Matrix FY25 Revenue Falls 12% to $74.8M; SURF Segment Hits Record
Matrix Composites & Engineering reported a 12% revenue decline in FY25 due to subdued drilling activity but achieved record SURF segment growth and secured a strong order book for FY26.
- FY25 revenue down 12% to $74.8 million amid weaker drilling sector
- Record SURF revenue growth of over 11%, increasing market share
- Underlying EBITDA declined to $5.0 million from $11.0 million in FY24
- Net loss after tax of $2.2 million, impacted by second-half performance
- Strong FY26 order book of approximately $57 million, driven by subsea contracts
Mixed FY25 Performance Reflects Sector Dynamics
Matrix Composites & Engineering Ltd (ASX, MCE) has released its financial results for the year ended 30 June 2025, revealing a nuanced picture of growth and challenge. The company’s total revenue fell by around 12% to $74.8 million, primarily due to a subdued drilling market that failed to meet expectations. However, this downturn was offset by a record year in the Subsea Umbilicals Risers and Flowlines (SURF) segment, which grew revenue by more than 11%, further solidifying Matrix’s market position.

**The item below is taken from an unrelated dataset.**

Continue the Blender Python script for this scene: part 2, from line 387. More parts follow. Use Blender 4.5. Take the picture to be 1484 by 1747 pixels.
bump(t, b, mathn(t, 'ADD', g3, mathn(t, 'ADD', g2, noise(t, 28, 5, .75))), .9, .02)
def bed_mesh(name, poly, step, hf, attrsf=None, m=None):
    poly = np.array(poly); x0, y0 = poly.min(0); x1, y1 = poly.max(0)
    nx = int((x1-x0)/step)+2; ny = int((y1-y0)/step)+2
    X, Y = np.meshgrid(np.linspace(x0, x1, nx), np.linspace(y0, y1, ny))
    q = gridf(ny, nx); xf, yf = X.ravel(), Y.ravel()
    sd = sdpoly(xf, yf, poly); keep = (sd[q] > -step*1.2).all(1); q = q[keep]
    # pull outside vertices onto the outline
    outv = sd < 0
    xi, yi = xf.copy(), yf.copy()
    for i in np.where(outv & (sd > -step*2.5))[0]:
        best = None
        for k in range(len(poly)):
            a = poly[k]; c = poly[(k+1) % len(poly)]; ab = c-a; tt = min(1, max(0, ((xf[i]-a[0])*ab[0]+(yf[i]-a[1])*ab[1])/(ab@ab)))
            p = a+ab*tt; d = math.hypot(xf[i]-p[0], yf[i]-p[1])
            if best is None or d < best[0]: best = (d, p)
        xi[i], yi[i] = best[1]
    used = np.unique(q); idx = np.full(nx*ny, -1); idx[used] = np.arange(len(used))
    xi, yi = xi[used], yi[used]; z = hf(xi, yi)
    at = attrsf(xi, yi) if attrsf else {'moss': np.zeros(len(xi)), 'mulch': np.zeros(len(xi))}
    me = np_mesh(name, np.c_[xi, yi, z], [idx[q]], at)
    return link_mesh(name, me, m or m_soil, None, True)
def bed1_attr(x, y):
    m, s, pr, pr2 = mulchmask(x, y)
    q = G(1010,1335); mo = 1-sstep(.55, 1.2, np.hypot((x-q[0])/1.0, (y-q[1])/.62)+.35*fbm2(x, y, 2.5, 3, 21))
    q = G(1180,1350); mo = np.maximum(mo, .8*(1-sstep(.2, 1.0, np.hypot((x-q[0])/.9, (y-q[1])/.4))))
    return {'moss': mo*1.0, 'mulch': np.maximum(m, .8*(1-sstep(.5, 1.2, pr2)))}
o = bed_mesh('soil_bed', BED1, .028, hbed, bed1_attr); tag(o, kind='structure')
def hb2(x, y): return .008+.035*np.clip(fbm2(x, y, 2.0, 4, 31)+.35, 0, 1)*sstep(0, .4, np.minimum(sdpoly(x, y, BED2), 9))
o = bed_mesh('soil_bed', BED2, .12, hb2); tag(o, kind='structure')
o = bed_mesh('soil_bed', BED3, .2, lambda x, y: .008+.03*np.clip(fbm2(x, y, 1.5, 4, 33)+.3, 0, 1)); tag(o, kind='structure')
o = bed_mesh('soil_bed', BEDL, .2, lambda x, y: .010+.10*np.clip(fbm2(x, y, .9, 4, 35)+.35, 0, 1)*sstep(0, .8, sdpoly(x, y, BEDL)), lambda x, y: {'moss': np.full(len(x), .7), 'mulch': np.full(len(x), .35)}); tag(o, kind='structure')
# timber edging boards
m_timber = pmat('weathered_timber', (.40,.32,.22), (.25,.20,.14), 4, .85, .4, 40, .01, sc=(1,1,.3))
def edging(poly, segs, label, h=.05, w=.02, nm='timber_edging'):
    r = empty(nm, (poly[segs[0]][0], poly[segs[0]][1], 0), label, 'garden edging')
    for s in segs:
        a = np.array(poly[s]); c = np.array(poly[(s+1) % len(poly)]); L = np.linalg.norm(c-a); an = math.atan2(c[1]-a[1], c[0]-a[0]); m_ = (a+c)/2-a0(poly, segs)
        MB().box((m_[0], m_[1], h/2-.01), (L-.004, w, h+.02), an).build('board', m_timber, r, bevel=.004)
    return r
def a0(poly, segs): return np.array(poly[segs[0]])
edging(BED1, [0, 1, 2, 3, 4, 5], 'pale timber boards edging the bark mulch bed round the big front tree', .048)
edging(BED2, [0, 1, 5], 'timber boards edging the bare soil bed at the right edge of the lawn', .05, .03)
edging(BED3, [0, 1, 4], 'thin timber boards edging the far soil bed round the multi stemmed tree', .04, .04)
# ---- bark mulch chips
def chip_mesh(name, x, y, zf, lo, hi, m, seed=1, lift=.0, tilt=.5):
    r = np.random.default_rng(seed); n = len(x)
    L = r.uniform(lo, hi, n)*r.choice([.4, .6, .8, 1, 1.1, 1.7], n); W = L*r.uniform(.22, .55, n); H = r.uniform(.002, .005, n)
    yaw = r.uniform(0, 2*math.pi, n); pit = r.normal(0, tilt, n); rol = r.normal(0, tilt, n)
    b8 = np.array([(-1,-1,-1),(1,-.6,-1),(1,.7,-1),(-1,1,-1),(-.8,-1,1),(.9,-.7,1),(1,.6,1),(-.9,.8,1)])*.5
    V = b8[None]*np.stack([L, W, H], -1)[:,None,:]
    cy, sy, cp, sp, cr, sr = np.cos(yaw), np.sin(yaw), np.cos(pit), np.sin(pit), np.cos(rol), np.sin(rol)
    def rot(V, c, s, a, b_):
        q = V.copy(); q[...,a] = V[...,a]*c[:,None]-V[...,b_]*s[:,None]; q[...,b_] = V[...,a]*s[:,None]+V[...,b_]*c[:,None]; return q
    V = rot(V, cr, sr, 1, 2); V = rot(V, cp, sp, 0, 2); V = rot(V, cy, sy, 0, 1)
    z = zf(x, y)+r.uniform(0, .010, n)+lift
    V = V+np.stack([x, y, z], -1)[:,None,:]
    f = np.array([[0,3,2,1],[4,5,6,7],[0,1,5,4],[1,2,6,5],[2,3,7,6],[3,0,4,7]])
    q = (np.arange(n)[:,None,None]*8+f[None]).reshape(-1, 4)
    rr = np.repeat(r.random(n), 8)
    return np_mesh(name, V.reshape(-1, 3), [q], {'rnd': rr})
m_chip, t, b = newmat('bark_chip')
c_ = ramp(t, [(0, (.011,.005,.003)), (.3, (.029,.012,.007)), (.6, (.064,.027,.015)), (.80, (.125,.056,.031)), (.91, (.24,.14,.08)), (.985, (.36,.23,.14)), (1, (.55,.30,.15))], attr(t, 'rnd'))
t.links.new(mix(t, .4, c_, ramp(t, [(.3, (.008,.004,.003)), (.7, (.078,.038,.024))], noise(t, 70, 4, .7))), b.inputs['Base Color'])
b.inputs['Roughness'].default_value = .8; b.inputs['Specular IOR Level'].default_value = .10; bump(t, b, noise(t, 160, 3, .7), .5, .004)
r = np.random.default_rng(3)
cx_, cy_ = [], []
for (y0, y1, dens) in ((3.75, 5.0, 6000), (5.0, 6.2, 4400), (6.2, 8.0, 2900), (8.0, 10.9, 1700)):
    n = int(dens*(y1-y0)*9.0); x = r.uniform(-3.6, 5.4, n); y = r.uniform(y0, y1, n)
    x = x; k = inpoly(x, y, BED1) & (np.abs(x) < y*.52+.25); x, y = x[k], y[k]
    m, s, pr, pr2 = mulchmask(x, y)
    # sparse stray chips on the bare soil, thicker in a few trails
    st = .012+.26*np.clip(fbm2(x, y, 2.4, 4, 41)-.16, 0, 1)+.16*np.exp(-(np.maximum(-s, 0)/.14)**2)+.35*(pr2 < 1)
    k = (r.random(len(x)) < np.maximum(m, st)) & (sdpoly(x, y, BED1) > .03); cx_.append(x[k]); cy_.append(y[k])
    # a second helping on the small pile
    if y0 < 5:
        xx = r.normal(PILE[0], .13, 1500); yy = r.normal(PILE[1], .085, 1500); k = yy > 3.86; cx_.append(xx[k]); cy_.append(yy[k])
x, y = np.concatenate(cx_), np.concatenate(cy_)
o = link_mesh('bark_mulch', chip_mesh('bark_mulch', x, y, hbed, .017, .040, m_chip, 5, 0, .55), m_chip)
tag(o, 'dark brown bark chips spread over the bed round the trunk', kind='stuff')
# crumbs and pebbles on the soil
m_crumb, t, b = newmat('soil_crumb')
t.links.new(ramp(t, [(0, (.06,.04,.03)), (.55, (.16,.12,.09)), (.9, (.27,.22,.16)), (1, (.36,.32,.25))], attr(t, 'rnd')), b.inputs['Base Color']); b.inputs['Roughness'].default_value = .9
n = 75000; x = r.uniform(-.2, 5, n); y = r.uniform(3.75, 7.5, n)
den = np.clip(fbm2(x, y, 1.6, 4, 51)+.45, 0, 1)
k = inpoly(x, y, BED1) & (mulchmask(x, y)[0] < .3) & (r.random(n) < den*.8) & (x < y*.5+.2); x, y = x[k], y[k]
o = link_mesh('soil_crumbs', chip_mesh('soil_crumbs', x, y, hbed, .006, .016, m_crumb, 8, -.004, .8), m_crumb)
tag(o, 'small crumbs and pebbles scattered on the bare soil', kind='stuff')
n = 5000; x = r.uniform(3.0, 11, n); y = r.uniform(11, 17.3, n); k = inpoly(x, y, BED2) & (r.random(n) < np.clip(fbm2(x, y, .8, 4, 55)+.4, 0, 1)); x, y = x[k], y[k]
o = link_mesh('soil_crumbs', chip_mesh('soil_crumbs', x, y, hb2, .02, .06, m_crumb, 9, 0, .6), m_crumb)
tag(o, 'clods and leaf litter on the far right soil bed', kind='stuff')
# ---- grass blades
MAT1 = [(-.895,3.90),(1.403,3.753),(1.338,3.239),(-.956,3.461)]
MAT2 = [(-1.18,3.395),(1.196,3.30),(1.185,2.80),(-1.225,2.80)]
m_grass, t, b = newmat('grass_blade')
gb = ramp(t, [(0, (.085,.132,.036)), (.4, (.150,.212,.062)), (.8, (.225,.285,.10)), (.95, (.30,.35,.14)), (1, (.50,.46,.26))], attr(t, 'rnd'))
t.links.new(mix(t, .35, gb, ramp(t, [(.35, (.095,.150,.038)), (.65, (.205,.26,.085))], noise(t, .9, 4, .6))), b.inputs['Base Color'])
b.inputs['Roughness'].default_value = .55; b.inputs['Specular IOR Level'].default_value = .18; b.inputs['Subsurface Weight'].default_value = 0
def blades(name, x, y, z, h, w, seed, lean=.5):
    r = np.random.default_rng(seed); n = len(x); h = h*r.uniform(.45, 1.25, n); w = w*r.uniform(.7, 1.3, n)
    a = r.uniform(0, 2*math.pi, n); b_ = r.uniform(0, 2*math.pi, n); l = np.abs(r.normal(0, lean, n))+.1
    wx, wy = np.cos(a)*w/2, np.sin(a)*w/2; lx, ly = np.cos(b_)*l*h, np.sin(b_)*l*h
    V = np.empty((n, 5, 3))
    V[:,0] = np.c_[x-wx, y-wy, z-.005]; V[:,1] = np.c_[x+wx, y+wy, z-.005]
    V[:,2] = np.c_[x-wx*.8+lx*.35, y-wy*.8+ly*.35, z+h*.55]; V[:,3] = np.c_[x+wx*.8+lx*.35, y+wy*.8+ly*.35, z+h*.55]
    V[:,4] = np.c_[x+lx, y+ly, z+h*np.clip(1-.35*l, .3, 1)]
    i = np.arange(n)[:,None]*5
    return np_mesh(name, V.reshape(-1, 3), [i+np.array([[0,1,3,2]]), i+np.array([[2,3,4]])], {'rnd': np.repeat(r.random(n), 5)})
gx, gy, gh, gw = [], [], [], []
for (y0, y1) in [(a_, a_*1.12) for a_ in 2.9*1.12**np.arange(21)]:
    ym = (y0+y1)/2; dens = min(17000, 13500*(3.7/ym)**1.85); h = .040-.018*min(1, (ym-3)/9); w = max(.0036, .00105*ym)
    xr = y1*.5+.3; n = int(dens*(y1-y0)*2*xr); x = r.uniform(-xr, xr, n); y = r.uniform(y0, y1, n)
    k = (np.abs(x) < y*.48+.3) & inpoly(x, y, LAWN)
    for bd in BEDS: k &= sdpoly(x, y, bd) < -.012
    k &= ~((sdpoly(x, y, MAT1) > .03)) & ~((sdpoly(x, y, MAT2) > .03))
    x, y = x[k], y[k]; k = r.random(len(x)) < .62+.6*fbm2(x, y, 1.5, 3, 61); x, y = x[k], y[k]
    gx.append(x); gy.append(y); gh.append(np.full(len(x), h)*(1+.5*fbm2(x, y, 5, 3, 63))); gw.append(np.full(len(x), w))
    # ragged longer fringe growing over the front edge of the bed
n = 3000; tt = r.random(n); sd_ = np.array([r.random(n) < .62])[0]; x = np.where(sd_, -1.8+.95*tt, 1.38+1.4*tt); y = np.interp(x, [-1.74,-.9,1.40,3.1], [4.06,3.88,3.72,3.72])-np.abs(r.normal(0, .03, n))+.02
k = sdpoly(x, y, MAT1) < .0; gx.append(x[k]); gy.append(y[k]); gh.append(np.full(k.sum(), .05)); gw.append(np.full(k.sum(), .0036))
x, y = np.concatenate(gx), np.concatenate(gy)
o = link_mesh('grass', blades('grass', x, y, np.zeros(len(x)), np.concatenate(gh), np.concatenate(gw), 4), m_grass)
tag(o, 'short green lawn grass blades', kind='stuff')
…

Chief Executive Officer Aaron Begley highlighted the variability within the subsea business, noting that while drilling activity was weaker, the SURF market remained robust. This divergence shaped the company’s financial outcomes, with second-half revenue dropping to $35.4 million from $39.4 million in the first half. Despite these headwinds, Matrix maintained positive operating earnings and disciplined cost management, delivering an EBITDA of $7.8 million, though underlying EBITDA adjusted for non-operating items was $5.0 million, down from $11.0 million the previous year.
Order Book and Cash Position Signal Momentum
Matrix ended FY25 with a net loss after tax of $2.2 million, a reversal from the $3.6 million profit recorded in FY24. The loss was concentrated in the second half of the year, reflecting the impact of the drilling market slowdown. Nevertheless, the company’s cash position remains solid with $18.3 million on hand and no long-term debt, underscoring a strong balance sheet.
Looking ahead, Matrix has secured approximately $57 million in subsea contracts for FY26, including $45 million in new SURF awards announced in July. This robust order book provides a strong foundation for growth and reflects the company’s increasing qualification profile and market share in the subsea sector. Additionally, Matrix is actively pursuing a pipeline of opportunities valued at around $300 million in the SURF market and $75 million in the drilling sector, although customer procurement urgency remains cautious.
Emerging Growth Areas and Strategic Outlook
Beyond subsea, Matrix’s Advanced Materials division, which includes well construction and defence-related work, continues to develop with $4.5 million in revenue. The company’s Corrosion Technologies business contributes steady recurring revenue, supporting diversification and resilience. Matrix’s strategic positioning in the growing defence precinct of Henderson, Western Australia, and its advanced material capabilities, are expected to underpin longer-term growth prospects.
CEO Aaron Begley expressed confidence in the company’s trajectory, emphasizing the buoyant levels of project activity and the potential for further contract awards over the next 6 to 12 months. The combination of a strong order book, emerging advanced materials opportunities, and a disciplined approach to execution and cost management positions Matrix well to navigate sector fluctuations and capitalize on growth in energy, mining, and defence markets.
Bottom Line?
Matrix’s FY25 results underscore resilience amid sector shifts, setting the stage for a pivotal FY26 driven by subsea momentum and emerging advanced materials growth.
Questions in the middle?
- How will the subdued drilling market evolve and impact Matrix’s revenue in FY26?
- What is the timeline and scale of expected contract awards from the $300 million SURF pipeline?
- How quickly can the Advanced Materials segment scale to meaningfully offset drilling sector volatility?